È un percorso senza soluzione di continuità da 3.500 anni, che fa di Barumini un centro giustamente orgoglioso della sua storia plurimillenaria.

“Civiltà nuragica”… tanti la qualificano come civiltà morta, ma per Barumini è tutt’altro che morta; essa è ancora oggi ben viva e vitale (per merito anche dei suoi intelligenti amministratori, e in primo luogo del suo grande scopritore, l’indimenticabile professor Giovanni Lilliu) tanto da suscitare, come un elemento radioattivo da millenni, benessere sociale e turismo.
Il nuraghe, col suo indotto, produce 55 dipendenti a tempo indeterminato, 150.000 visitatori l’anno, un fatturato di 2 milioni di euro (1,5 destinati agli stipendi dei dipendenti).
Per un paesino di 1200 abitanti non è poco!
Senza contare gli eventi e le manifestazioni di larga risonanza che prendono l’abbrivo dal suo mitico nuraghe.
E così si cita addirittura un “modello Barumini”, per indicare un processo esemplare di rivalutazione del proprio passato storico, ai fini di un miglioramento economico e sociale della comunità.
Altro che civiltà morta! Ancora oggi essa è l’unica a produrre turismo e benessere: ha fatto più bene a Barumini un nuraghe “morto” che cento politici vivi.
Così si fa.
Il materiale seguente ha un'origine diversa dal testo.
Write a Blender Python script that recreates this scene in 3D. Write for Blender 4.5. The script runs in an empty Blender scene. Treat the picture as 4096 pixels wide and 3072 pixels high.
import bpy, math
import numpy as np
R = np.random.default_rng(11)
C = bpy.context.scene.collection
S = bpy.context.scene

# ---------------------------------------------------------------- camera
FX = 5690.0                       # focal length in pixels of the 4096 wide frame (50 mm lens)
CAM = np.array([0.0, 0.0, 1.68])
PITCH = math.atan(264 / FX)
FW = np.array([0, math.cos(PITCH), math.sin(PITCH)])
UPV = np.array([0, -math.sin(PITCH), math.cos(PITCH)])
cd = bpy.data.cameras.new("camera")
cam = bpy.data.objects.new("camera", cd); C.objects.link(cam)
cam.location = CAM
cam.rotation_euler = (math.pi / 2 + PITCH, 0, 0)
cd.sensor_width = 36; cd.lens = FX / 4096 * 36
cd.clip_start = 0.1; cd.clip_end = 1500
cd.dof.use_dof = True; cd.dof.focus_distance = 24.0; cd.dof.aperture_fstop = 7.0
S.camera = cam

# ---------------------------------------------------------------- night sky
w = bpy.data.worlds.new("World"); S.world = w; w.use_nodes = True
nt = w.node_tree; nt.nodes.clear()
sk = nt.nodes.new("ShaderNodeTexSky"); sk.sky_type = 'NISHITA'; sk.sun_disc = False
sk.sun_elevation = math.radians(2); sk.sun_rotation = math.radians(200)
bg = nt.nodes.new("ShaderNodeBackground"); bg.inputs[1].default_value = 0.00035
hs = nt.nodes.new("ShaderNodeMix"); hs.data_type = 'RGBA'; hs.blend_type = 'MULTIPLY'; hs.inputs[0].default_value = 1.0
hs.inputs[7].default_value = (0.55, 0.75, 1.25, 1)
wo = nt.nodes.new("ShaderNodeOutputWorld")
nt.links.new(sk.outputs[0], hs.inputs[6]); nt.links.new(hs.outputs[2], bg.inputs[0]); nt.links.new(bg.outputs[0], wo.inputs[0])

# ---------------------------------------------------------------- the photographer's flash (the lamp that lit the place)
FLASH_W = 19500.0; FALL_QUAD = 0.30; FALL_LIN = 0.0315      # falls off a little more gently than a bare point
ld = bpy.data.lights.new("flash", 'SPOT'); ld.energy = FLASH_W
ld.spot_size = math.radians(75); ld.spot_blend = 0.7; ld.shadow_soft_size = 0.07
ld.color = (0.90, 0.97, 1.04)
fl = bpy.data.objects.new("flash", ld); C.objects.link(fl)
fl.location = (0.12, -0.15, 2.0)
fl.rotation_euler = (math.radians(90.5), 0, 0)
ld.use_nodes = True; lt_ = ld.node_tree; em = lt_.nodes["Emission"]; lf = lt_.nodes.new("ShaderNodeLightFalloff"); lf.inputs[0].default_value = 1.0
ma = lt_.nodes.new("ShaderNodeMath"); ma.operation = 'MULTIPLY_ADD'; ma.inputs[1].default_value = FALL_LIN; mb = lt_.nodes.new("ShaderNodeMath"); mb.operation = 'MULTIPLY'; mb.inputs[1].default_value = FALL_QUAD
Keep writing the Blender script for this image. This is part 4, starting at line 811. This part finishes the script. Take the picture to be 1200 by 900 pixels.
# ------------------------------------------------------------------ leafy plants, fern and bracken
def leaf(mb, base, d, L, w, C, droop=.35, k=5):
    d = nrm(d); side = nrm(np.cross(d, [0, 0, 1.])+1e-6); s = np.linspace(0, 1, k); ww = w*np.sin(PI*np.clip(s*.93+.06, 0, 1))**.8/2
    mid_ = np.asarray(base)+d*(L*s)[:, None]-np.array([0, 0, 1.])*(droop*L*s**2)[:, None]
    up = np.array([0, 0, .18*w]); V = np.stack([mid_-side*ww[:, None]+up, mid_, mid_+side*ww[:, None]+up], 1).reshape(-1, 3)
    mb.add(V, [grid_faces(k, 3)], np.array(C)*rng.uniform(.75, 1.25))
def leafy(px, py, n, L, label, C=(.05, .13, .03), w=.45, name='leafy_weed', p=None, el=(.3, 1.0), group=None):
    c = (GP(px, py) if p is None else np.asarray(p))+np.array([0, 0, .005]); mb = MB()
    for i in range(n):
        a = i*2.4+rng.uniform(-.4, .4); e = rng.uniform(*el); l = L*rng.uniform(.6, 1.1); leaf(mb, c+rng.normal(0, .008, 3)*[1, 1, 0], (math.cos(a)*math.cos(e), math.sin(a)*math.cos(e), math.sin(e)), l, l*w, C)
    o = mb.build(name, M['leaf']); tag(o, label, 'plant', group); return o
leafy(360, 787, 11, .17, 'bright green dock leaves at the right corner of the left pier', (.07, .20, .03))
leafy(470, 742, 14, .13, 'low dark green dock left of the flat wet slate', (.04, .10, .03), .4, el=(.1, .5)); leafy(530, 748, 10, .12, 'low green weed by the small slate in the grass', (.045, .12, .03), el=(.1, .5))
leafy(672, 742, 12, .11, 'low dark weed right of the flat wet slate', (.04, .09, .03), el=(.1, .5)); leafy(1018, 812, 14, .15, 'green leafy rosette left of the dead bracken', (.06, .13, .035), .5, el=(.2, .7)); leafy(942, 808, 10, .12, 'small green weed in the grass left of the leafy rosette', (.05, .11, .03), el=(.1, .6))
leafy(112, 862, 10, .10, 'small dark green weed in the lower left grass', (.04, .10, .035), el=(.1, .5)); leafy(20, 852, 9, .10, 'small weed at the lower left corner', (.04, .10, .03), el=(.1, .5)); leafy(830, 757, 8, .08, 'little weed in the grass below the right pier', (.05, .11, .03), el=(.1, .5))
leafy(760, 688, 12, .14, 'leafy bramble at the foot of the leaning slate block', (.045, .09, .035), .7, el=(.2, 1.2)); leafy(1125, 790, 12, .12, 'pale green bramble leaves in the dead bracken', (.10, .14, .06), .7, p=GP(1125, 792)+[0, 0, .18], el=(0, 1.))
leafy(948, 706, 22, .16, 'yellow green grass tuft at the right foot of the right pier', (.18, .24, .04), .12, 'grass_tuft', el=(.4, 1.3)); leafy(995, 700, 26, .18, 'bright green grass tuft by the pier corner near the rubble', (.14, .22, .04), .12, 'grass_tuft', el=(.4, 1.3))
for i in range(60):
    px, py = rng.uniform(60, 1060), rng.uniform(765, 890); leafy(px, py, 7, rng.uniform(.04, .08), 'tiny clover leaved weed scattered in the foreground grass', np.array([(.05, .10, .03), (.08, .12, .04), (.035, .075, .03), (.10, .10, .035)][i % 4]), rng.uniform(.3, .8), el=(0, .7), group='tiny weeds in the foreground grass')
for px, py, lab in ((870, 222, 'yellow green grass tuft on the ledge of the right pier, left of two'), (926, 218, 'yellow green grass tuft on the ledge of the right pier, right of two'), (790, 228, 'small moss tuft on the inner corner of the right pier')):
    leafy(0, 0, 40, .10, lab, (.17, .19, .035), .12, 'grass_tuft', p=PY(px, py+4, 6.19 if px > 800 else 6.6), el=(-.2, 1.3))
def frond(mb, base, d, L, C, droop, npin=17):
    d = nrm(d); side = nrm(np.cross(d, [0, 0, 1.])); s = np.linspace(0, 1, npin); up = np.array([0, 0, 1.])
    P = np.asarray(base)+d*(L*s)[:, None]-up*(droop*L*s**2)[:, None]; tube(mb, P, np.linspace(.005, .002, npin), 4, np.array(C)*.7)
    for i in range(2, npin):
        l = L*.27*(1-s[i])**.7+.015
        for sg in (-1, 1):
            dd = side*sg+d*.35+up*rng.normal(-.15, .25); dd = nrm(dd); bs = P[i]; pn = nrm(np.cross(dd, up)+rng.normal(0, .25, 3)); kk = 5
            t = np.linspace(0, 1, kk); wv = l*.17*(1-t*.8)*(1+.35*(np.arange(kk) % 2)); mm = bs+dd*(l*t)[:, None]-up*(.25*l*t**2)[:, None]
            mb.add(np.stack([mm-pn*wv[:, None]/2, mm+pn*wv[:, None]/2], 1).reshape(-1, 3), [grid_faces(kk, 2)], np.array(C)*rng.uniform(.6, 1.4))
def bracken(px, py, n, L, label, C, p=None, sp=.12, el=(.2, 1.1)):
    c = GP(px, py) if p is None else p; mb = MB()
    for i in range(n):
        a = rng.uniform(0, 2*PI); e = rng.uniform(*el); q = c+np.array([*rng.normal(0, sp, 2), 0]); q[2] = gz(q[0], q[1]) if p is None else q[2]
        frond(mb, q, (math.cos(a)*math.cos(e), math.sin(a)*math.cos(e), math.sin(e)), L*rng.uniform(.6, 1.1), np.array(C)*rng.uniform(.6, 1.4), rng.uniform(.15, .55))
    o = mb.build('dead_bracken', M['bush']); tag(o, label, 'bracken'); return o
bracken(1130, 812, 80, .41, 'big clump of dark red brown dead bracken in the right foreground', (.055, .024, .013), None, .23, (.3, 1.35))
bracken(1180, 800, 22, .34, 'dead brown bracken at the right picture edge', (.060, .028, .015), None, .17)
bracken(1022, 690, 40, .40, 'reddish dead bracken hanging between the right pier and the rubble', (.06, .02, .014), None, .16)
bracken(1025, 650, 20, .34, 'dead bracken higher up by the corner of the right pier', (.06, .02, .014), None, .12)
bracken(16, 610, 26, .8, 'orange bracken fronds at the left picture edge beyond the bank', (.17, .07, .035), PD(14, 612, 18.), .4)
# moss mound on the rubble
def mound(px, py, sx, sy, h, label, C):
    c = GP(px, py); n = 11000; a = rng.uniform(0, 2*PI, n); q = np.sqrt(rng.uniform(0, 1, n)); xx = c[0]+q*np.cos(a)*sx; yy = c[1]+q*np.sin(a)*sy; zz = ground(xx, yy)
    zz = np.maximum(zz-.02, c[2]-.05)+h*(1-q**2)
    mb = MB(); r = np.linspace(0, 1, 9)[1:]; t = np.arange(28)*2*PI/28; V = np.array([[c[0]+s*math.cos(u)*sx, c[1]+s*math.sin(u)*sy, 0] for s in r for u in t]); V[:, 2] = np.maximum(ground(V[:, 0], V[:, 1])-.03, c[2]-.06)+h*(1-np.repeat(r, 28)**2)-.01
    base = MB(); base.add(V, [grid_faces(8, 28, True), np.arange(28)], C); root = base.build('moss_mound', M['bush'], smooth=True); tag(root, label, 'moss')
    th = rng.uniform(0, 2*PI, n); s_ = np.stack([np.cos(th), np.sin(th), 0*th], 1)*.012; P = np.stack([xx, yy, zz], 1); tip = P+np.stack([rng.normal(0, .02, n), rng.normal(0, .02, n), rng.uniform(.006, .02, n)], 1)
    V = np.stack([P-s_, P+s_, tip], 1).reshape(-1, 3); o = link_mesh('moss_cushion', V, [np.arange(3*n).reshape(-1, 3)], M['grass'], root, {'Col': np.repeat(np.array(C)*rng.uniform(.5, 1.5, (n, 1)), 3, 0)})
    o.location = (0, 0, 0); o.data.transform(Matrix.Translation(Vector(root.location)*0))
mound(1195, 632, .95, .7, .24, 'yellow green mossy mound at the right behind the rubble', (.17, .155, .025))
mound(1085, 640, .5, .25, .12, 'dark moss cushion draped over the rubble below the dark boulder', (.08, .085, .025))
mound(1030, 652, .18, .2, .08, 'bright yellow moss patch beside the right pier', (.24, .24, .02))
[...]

E speriamo che i nostri politici imparino, una buona volta, se davvero tengono al bene comune.
Io sono del parere che se tanti e tanti nostri paesi (a cominciare dal mio, Bannari, dove si sta scoprendo, con una costanza esemplare negli scavi, un importante villaggio nuragico del tempo dell’ossidiana del monte Arci), tanti paesi, dico, che hanno nel loro patrimonio civico un monumento nuragico da valorizzare, potrebbero, nel proprio piccolo, attuare un “modello Barumini”, e affrancarsi, concreta-mente, da precarie condizioni sociali.